**Data section:**

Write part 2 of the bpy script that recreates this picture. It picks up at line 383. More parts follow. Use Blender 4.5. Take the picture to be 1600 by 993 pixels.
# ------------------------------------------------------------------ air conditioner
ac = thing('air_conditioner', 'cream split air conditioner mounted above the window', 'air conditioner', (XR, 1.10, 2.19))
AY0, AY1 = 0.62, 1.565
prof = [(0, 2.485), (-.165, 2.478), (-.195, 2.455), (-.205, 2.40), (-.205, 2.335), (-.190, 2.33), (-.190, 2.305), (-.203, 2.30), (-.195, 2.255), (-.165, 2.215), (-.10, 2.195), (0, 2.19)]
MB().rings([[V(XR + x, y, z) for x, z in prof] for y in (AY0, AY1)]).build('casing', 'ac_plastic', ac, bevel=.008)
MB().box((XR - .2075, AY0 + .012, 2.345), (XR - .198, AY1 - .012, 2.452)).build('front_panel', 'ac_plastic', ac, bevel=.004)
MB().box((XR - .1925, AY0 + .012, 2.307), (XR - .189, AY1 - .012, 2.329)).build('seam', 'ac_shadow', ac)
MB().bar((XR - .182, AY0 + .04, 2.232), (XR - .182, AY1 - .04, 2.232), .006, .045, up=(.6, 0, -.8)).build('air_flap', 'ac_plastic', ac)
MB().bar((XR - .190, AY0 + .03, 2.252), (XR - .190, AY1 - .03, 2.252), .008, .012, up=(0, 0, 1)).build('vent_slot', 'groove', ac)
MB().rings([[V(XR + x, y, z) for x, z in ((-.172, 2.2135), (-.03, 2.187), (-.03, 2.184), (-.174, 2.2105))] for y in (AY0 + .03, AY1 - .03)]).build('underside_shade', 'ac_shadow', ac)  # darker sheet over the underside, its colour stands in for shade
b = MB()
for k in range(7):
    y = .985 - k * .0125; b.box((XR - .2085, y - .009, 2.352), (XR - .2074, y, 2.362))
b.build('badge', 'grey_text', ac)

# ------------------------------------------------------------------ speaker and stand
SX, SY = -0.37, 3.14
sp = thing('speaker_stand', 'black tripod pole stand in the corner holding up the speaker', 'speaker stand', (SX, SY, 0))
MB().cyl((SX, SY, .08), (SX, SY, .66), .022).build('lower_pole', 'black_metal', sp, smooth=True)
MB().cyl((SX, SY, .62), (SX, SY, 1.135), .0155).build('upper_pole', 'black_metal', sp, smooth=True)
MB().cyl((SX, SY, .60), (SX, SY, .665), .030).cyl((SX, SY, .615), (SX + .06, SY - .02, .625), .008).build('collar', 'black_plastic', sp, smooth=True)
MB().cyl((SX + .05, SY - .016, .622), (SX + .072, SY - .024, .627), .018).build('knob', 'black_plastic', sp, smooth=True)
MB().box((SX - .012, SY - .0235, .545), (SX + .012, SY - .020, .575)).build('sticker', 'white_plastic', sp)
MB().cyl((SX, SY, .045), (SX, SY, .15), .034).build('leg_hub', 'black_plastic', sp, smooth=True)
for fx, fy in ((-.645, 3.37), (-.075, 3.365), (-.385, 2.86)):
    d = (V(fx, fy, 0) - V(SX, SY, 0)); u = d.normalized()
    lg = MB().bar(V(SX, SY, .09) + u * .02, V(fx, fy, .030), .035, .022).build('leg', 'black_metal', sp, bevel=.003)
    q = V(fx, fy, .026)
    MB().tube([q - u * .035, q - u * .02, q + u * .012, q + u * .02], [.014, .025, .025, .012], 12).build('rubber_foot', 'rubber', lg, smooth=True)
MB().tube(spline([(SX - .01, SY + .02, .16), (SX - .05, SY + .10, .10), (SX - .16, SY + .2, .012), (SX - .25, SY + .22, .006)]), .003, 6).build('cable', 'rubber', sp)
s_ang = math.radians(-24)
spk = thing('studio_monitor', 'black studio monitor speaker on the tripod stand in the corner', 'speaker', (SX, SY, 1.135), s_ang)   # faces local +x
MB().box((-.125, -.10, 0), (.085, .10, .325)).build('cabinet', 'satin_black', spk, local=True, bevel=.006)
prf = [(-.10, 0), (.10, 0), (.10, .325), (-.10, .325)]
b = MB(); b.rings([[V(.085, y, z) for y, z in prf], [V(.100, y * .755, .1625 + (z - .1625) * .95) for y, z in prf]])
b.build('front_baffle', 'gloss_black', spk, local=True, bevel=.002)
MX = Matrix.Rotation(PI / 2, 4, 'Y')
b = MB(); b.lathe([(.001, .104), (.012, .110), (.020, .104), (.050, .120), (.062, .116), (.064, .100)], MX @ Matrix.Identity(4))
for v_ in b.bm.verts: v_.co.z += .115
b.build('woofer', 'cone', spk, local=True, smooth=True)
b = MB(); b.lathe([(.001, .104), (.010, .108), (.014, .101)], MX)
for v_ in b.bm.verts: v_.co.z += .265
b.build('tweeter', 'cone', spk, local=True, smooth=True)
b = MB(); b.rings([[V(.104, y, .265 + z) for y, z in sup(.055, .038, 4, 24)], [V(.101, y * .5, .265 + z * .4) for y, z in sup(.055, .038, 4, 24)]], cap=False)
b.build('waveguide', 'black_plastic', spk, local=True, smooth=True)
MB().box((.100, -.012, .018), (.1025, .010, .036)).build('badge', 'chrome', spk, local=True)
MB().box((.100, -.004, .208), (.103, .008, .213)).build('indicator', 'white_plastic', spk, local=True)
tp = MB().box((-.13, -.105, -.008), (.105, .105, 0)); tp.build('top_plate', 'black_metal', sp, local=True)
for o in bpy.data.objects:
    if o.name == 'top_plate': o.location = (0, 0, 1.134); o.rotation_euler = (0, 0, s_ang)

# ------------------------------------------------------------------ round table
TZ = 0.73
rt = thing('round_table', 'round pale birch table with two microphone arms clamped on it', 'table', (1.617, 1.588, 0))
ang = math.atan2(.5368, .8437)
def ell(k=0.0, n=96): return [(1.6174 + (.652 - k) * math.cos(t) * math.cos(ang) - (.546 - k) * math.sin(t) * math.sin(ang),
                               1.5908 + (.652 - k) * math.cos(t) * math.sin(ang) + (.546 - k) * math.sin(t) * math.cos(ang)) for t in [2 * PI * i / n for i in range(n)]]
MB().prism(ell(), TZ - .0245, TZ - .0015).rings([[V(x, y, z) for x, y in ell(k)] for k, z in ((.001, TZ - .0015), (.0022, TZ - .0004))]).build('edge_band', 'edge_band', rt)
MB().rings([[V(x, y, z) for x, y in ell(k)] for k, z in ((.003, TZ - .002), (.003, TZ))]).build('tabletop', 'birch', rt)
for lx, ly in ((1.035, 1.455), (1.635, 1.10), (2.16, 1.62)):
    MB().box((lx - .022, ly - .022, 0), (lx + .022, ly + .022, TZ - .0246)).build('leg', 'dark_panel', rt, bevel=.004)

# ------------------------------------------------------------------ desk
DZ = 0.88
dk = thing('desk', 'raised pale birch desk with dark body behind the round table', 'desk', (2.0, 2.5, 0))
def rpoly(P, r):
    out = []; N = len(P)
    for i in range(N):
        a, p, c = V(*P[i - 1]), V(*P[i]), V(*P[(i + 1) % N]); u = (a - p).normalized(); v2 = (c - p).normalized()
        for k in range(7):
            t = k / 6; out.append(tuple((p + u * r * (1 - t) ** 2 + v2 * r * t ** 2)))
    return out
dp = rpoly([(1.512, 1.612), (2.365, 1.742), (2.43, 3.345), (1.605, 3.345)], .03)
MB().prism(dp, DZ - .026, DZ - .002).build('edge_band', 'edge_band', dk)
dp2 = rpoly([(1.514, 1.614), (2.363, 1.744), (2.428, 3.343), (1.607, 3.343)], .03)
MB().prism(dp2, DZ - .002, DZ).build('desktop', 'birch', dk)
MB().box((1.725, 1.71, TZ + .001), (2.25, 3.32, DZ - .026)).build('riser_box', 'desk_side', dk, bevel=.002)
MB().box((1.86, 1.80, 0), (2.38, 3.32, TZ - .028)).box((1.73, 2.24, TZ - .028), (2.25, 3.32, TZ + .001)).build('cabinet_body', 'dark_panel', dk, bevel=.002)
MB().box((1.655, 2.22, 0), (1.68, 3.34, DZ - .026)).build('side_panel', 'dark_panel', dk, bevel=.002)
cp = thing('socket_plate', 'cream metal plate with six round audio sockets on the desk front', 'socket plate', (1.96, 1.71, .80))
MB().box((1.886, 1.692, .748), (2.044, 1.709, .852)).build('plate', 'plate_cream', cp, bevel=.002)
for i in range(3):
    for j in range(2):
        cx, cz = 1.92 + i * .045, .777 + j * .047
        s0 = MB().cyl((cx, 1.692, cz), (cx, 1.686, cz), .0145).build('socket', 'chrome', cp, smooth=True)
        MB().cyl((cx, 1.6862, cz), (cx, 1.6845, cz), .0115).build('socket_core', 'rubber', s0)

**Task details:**
Restate the listing exactly, starting at its first line and ending at the line where "b.build('badge', 'grey_text', ac)" occurs; include both and no other lines.

**Task result:**
Write part 2 of the bpy script that recreates this picture. It picks up at line 383. More parts follow. Use Blender 4.5. Take the picture to be 1600 by 993 pixels.
# ------------------------------------------------------------------ air conditioner
ac = thing('air_conditioner', 'cream split air conditioner mounted above the window', 'air conditioner', (XR, 1.10, 2.19))
AY0, AY1 = 0.62, 1.565
prof = [(0, 2.485), (-.165, 2.478), (-.195, 2.455), (-.205, 2.40), (-.205, 2.335), (-.190, 2.33), (-.190, 2.305), (-.203, 2.30), (-.195, 2.255), (-.165, 2.215), (-.10, 2.195), (0, 2.19)]
MB().rings([[V(XR + x, y, z) for x, z in prof] for y in (AY0, AY1)]).build('casing', 'ac_plastic', ac, bevel=.008)
MB().box((XR - .2075, AY0 + .012, 2.345), (XR - .198, AY1 - .012, 2.452)).build('front_panel', 'ac_plastic', ac, bevel=.004)
MB().box((XR - .1925, AY0 + .012, 2.307), (XR - .189, AY1 - .012, 2.329)).build('seam', 'ac_shadow', ac)
MB().bar((XR - .182, AY0 + .04, 2.232), (XR - .182, AY1 - .04, 2.232), .006, .045, up=(.6, 0, -.8)).build('air_flap', 'ac_plastic', ac)
MB().bar((XR - .190, AY0 + .03, 2.252), (XR - .190, AY1 - .03, 2.252), .008, .012, up=(0, 0, 1)).build('vent_slot', 'groove', ac)
MB().rings([[V(XR + x, y, z) for x, z in ((-.172, 2.2135), (-.03, 2.187), (-.03, 2.184), (-.174, 2.2105))] for y in (AY0 + .03, AY1 - .03)]).build('underside_shade', 'ac_shadow', ac)  # darker sheet over the underside, its colour stands in for shade
b = MB()
for k in range(7):
    y = .985 - k * .0125; b.box((XR - .2085, y - .009, 2.352), (XR - .2074, y, 2.362))
b.build('badge', 'grey_text', ac)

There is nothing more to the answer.